Incumbent Gov. John Bel Edwards, usually described as a relatively moderate Democrat, is in a tight reelection race against Republican businessman Eddie Rispone, who has promoted himself as a Trump-like outsider who will jump-start a state that still ranks low or last in numerous measures of civic health. Polls show a very tight race for the Nov. 16 election, with Edwards perhaps slightly in the lead, but he has reason to fear, given his failure to reach 50% in the first round of voting last month.
Conventional wisdom says that Edwards can’t win without a strong turnout among black voters, and conventional wisdom also says that black voters tend not to turn out heavily in oddly timed Louisiana runoff elections. To avoid such a result, the head of one of the old traditional black voter organizations in New Orleans, known by the acronym BOLD, decided to jack up emotion in his community by baselessly smearing Rispone.
With absolutely no evidence of any current or prior racial animus on Rispone’s part, BOLD ran radio ads raising the sheeted specter of former KKK leader and onetime Louisiana political force David Duke.
“What is the difference between David Duke, Eddie Rispone, and Donald Trump?” asked New Orleans city councilman Jay Banks in the ad. “The only difference is that Eddie Rispone will be governor if you do not stop him.”
This attack is beyond disgusting. Before this, this had been a snippy but relatively clean campaign, free of racial ugliness. With its shameful ad equating Rispone with a notorious neo-Nazi, BOLD has thrown a massive, hugely divisive stink bomb into the fray.
Alas, it only gets worse from there. Rispone and the Republican Party could have taken the high road, showing black voters they have nothing to fear, while, if they wanted to, trying to inspire a backlash in their favor, among all voters, against BOLD’s vile tactics.
But no, not today’s Republican Party. Rather than trying to win by outworking or outclassing opponents who are in the gutter, the state GOP dove into the same gutter with gusto.

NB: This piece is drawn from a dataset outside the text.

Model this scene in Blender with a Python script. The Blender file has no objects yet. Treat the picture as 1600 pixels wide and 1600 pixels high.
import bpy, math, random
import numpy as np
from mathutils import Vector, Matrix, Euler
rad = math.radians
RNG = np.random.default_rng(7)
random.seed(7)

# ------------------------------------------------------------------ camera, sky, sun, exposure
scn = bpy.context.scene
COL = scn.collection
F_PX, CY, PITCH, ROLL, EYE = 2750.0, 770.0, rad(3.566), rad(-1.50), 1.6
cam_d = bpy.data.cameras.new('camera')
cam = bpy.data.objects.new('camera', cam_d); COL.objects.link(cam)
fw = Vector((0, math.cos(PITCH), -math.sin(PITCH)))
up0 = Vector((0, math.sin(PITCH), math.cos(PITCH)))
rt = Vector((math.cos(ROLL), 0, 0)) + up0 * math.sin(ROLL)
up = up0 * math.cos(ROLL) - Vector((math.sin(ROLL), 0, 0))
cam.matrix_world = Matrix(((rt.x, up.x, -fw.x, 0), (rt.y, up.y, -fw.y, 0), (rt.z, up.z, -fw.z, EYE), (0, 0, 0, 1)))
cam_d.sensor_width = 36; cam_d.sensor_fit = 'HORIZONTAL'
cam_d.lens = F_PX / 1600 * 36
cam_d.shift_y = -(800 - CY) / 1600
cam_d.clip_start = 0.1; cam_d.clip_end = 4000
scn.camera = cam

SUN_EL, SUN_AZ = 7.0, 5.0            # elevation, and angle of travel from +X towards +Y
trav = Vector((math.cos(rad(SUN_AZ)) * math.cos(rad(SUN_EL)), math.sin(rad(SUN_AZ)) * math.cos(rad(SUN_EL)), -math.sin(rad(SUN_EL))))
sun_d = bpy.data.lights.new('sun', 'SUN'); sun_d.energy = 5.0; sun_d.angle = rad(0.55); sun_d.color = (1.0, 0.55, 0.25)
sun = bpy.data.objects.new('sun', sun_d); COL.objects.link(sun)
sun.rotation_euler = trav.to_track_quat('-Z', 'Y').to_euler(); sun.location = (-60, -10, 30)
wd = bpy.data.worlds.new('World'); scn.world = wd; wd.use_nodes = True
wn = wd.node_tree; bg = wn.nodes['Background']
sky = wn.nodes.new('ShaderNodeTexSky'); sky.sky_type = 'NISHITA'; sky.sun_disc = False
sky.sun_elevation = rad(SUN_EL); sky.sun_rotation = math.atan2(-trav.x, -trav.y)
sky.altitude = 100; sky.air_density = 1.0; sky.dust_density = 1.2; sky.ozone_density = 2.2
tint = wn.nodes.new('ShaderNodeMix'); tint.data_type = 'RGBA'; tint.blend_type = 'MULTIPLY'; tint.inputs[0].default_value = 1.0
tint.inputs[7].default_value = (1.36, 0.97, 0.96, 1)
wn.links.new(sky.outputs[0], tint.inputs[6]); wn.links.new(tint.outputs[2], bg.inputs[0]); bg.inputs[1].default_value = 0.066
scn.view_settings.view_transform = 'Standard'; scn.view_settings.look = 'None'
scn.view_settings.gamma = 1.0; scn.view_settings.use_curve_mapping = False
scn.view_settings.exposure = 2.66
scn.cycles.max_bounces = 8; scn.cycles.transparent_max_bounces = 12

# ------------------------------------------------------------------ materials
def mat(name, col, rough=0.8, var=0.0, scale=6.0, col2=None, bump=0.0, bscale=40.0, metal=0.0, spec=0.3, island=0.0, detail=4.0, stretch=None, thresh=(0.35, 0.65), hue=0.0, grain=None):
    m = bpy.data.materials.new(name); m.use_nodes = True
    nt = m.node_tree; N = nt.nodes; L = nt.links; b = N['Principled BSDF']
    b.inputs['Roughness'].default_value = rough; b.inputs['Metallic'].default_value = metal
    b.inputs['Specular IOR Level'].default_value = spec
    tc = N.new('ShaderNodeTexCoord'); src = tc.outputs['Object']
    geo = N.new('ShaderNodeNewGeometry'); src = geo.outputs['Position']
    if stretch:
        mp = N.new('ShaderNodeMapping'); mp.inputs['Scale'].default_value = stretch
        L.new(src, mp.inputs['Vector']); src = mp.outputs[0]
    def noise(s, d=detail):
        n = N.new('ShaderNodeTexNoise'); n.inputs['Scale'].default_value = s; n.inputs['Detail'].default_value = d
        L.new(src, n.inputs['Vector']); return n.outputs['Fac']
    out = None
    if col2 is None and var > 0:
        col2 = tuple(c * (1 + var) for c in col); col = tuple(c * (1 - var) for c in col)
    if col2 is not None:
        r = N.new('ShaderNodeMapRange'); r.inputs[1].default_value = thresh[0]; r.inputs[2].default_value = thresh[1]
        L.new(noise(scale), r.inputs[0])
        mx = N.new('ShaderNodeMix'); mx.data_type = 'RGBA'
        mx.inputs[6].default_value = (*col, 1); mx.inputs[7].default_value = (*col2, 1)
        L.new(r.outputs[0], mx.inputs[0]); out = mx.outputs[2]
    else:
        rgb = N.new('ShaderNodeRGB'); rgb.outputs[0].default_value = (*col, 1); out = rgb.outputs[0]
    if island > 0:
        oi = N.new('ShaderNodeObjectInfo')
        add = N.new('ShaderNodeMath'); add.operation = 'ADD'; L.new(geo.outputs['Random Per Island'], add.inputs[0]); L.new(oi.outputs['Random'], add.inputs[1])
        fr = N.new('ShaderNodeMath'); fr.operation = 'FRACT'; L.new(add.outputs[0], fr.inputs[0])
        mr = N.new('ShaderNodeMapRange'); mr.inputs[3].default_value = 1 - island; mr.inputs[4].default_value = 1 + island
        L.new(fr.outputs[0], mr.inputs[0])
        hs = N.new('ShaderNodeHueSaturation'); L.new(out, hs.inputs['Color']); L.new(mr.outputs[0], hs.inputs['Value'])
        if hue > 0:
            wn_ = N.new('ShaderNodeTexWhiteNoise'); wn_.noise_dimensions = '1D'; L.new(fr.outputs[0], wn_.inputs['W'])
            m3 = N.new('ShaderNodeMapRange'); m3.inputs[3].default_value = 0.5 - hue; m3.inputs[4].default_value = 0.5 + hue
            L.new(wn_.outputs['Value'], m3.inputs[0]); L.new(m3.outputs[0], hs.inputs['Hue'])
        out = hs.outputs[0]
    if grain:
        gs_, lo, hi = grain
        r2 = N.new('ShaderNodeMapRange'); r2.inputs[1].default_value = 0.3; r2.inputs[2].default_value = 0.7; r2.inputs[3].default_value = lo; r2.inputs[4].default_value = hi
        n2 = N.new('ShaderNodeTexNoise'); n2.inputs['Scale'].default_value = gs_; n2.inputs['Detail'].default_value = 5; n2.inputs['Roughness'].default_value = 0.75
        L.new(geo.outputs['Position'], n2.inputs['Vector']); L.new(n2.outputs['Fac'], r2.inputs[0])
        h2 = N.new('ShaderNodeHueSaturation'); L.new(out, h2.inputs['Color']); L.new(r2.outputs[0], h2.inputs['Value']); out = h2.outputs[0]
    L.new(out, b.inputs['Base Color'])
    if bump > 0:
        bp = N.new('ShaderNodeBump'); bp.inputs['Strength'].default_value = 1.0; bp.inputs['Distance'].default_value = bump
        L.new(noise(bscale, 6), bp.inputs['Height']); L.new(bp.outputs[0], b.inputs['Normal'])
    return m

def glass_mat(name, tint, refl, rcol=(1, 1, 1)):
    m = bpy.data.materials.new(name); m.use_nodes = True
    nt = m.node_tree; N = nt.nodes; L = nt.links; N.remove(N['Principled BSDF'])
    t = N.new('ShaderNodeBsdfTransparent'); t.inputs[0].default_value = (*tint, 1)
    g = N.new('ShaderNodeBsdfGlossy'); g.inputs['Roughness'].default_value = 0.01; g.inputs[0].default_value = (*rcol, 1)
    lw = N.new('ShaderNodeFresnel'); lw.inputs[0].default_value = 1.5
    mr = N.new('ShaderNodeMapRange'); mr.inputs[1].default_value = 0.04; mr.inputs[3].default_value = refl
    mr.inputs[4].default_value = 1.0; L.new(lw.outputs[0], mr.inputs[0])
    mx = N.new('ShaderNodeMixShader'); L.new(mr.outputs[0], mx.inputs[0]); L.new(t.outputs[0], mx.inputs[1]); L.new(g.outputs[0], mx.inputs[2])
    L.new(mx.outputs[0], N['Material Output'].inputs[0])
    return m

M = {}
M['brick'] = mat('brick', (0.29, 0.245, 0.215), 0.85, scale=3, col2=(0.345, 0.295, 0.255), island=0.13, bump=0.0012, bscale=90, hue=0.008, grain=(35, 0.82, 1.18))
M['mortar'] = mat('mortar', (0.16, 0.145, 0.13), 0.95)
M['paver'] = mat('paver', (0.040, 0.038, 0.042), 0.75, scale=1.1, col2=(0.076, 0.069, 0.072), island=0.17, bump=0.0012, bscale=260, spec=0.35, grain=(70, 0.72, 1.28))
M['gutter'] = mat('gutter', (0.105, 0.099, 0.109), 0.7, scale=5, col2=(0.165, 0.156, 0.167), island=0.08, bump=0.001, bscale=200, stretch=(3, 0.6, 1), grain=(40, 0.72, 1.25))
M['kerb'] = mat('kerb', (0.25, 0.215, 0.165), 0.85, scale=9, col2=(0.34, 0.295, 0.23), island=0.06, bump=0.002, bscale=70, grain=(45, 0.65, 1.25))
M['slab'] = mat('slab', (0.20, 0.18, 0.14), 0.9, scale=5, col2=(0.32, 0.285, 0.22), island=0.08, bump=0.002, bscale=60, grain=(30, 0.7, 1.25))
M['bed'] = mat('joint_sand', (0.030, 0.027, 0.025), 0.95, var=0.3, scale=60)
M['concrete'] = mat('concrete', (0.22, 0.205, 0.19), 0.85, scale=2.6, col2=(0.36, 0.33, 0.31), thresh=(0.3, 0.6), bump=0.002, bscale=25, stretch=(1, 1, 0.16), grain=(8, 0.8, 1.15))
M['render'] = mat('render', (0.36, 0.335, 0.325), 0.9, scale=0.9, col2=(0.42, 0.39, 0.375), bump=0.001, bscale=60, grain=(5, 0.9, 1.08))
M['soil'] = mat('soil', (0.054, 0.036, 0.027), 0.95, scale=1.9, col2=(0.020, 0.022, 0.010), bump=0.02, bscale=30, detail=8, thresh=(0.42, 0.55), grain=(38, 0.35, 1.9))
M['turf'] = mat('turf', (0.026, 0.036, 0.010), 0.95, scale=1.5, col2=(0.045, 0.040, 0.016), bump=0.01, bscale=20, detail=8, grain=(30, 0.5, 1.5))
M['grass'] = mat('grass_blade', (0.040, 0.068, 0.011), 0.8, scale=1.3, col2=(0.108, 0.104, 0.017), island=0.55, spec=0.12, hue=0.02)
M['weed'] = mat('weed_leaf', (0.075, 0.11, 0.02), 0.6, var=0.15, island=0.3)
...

The party began sending out messages accusing Edwards, a rather mild-mannered Democrat, of anti-black heritage. To cite the Louisiana Advocate newspapers, the GOP “said ‘the Edwards family has been racist for generations,’ citing a September article by the conservative Washington Times that said Edwards’ grandfather, a former state lawmaker, supported segregation and other racist policies in the 1950s, and that the governor’s ancestors owned slaves before the Civil War.”
This is beneath contempt. To blame someone for his grandfather’s beliefs 60 years ago and for his great-great-grandparents’ ownership of slaves a century before that is every bit as objectionable as it was for BOLD to link Rispone to Duke. Indeed, it is arguably more of a logical stretch than the BOLD ads, because at least BOLD allowed that there had been a single degree of separation involving current events.
For creating a racial tinderbox where none existed, both BOLD and the Louisiana Republican Party deserve to see their candidates lose. Louisiana already has lost something valuable and decent, either way.